The governor-appointed commissioners agreed that a volunteer board was good but disagreed over its role.

Last update: September 26, 2007 - 9:00 PM

Should Minnesota's five veterans homes be led by the volunteer board that was in charge when its Minneapolis home got into a regulatory quagmire two years ago, or return to the state agency that governed the home when similar problems erupted 20 years ago?

A commission appointed by the governor wrestled with that issue Wednesday and failed to reach consensus. It will try again next month.

"I have grave doubts about returning the veterans homes to the Department of Veterans Affairs," said Rosalie Kane, an expert on nursing homes and a professor at the University of Minnesota. She served on a similar commission in 1987 that recommended moving the home out of the department and to a new Veterans Homes Board.

"But the [Veterans Affairs] department has changed, and so has the complexity of running a system that has expanded from two homes to five," said Tom Mullon, also a member of the current and 1987 commissions.

The seven-member commission, at work since May to recommend how to stop the Minneapolis home from falling in and out of regulatory compliance, agreed that a strong volunteer board should continue.
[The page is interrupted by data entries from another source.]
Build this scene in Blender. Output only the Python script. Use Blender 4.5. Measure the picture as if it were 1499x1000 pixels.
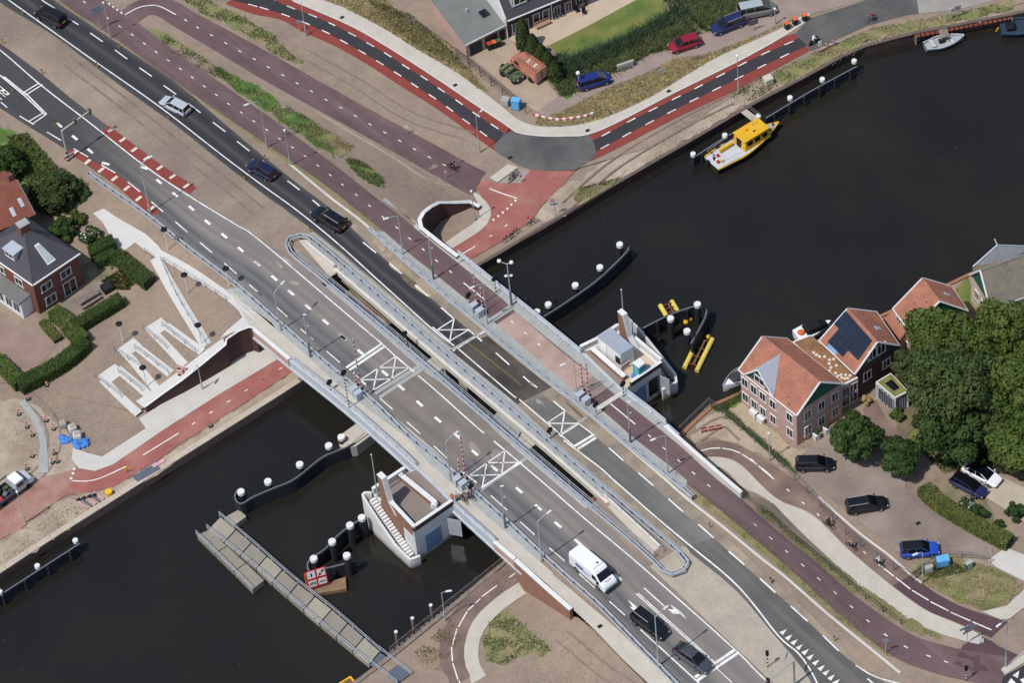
import bpy, math, random
import numpy as np
from mathutils import Vector, Matrix
from mathutils.geometry import delaunay_2d_cdt
random.seed(7); rng = np.random.default_rng(7)
for o in list(bpy.data.objects): bpy.data.objects.remove(o)
SC = bpy.context.scene; COL = SC.collection
# ------------------------------------------------------------------ camera
F_PX, PITCH, ROLL, HC, CYD = 5812.16, 0.853845, 0.109088, 355.0, 309.46
fw = np.array([0, math.cos(PITCH), -math.sin(PITCH)]); up0 = np.array([0, math.sin(PITCH), math.cos(PITCH)]); rt0 = np.array([1., 0, 0])
cr, sr = math.cos(ROLL), math.sin(ROLL)
CX = rt0*cr - up0*sr; CY = rt0*sr + up0*cr
cam = bpy.data.objects.new('camera', bpy.data.cameras.new('camera')); COL.objects.link(cam)
m = Matrix.Identity(4)
for i in range(3):
    m[i][0] = CX[i]; m[i][1] = CY[i]; m[i][2] = -fw[i]
m[0][3], m[1][3], m[2][3] = 0, -CYD, HC
cam.matrix_world = m
cam.data.sensor_width = 36; cam.data.lens = 36*F_PX/1499; cam.data.clip_start = 5; cam.data.clip_end = 4000
SC.camera = cam
# ------------------------------------------------------------------ sky, sun, exposure
SUN_EL, SUN_AZ = math.radians(60), math.radians(215)      # az: direction the light comes from (math angle)
w = bpy.data.worlds.new('World'); SC.world = w; w.use_nodes = True
nt = w.node_tree; nt.nodes.clear()
sky = nt.nodes.new('ShaderNodeTexSky'); sky.sky_type = 'NISHITA'; sky.sun_disc = False
sky.sun_elevation = SUN_EL; sky.sun_rotation = math.pi/2 - SUN_AZ
bg = nt.nodes.new('ShaderNodeBackground'); bg.inputs[1].default_value = 0.115
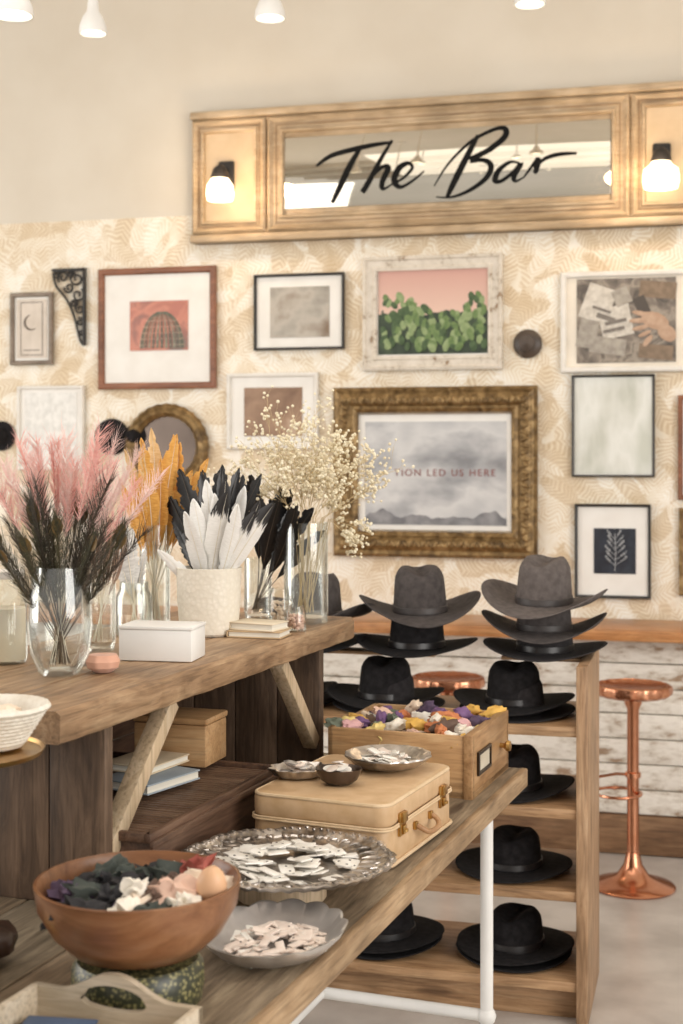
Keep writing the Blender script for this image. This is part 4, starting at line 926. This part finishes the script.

The question is whether the board should run the homes or advise the Department of Veterans Affairs if the department is given responsibility for the homes.

Since 2005, the state Health Department has cited the 402-bed Minneapolis home for 67 rule violations. Last year it ordered the board to hire a consultant to help straighten out the problems. To avert losing its license, the Veterans Homes Board agreed last month to pay the state up to $250,000 for two years for an outside monitor to watch over care at the home.

"I'm told that things are improving at the Minneapolis home," commission chairman Dale Thompson said Wednesday. "It's a work in progress, but the consultant said the home is now in regulatory compliance."

The commission will try to complete its work when it meets Oct. 30. It plans to send its report to the governor by early November.

Certain to be in the report is a vision for a broader mission for the homes, which serve about 860 veterans and their spouses. It will recommend that they become "centers of excellence" that offer care to thousands of other aged, frail or wounded veterans who need help but not nursing home care.